Written for Bacon’s Rebellion By James C. Sherlock
Check out closely the citizens who are running for City Councils, Boards of Supervisors and the School Boards this time of year.
The concerns of the Virginians are still focused tightly on schools.
That is the definition of the stakes in school board elections, which used to be sleepy, low turnout affairs. But no longer.
And school issues are bleeding over into City Council and Board of Supervisor elections.
Some candidates pick a side and say what they mean to do. Others try to finesse the issues with word salads and “edspeak”.
Take Chesapeake.
Harder to finesse.
Republican and Democratic parties and the teachers union each endorse candidates.
Six of the nine school board seats in Chesapeake are up for election. There are 16 candidates. No incumbent is running.
There are similes available, but I choose not to use them.
The local Republican party has endorsed a full slate of six candidates. A Democratic party-endorsed ticket has five. And a ticket endorsed by the Chesapeake Education Association PAC has five ( the Democratic ticket substituting a couple of union favorites).
The City Council election also features candidates with strong or murky positions on school funding.
But there is one guy running for City Council who you have to love even though he won’t get many votes..
School Board.
The school board race is a big deal.
Chesapeake Public Schools (CPS) has for years outperformed its student demographics by every measure.

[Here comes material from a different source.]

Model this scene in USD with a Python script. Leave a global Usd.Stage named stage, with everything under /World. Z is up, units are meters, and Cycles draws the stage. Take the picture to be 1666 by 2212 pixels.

That division’s signature virtue has been their refreshing insistence that kids show up at school. In a typical year they will send 2,000 of their 40,000 students and their parents to J&D court with truancy charges.
Word, of course, is out.
Chesapeake schools’ overall chronic absentee rates typically therefore have been half what has been seen in demographically similar student populations. And, with the students in school, CPS SOL scores are always higher than might be predicted by those same demographics.
So think about it.
What do you think will be the governing philosophy of a citizen running for school board on a ticket endorsed by the Democratic party?
The Democratic slate has taken no public position on attendance and truancy referrals. But if past is prologue, those elected will view everything through the prism of race and other protected classes.
They will label the court referrals as racist, because that is how progressives view the justice system itself. Court referrals for truancy are viewed in progressive circles as part of the “school to prison pipeline” – rather than effective early intervention to keep kids in school and off the streets.
That warped view of social justice has inevitably proven far more important to Democratic party and progressive school boards in Virginia than student achievement.
It cost them the governorship.
Chesapeake’s low chronic absentee rates are demonstrably the opposite of racist, as are the learning gains documented by the higher SOL scores. But if the Democratic slate wins, they will be trumped by the mandatory virtual signaling so dear to progressives.
The Democratic school board candidates would deny they aspire to make CPS more like Richmond Public Schools. But that is where they will wind up if those candidates, once elected, are not fundamentally different in philosophy and policy than the current RPS school board majority. The candidates promise no such departure from orthodoxy.
I am not picking on Chesapeake. This same culture clash is playing out in school board elections across the state.
In a sign of the times, the local paper, a committed progressive outlet, is paying far more attention to Chesapeake school board elections than to those for its city council.
City Council.
Even the City Council candidates are giving their attention to schools.
Those folks have positions on public safety and who pays for recycling, a hot local issue. Tax rate reduction to mitigate the effects of inflated property values is another thread – presumably nearly everywhere in Virginia.
Unsurprisingly this year, there are in the City Council races hot threads about funding for schools – and school safety.
Bottom line.
Education used to be an area of broad agreement. It is no longer.
Education is the biggest game in local elections, as it was in the last statewide election.
We will see if Governor Youngkin’s victory was predictive of local results.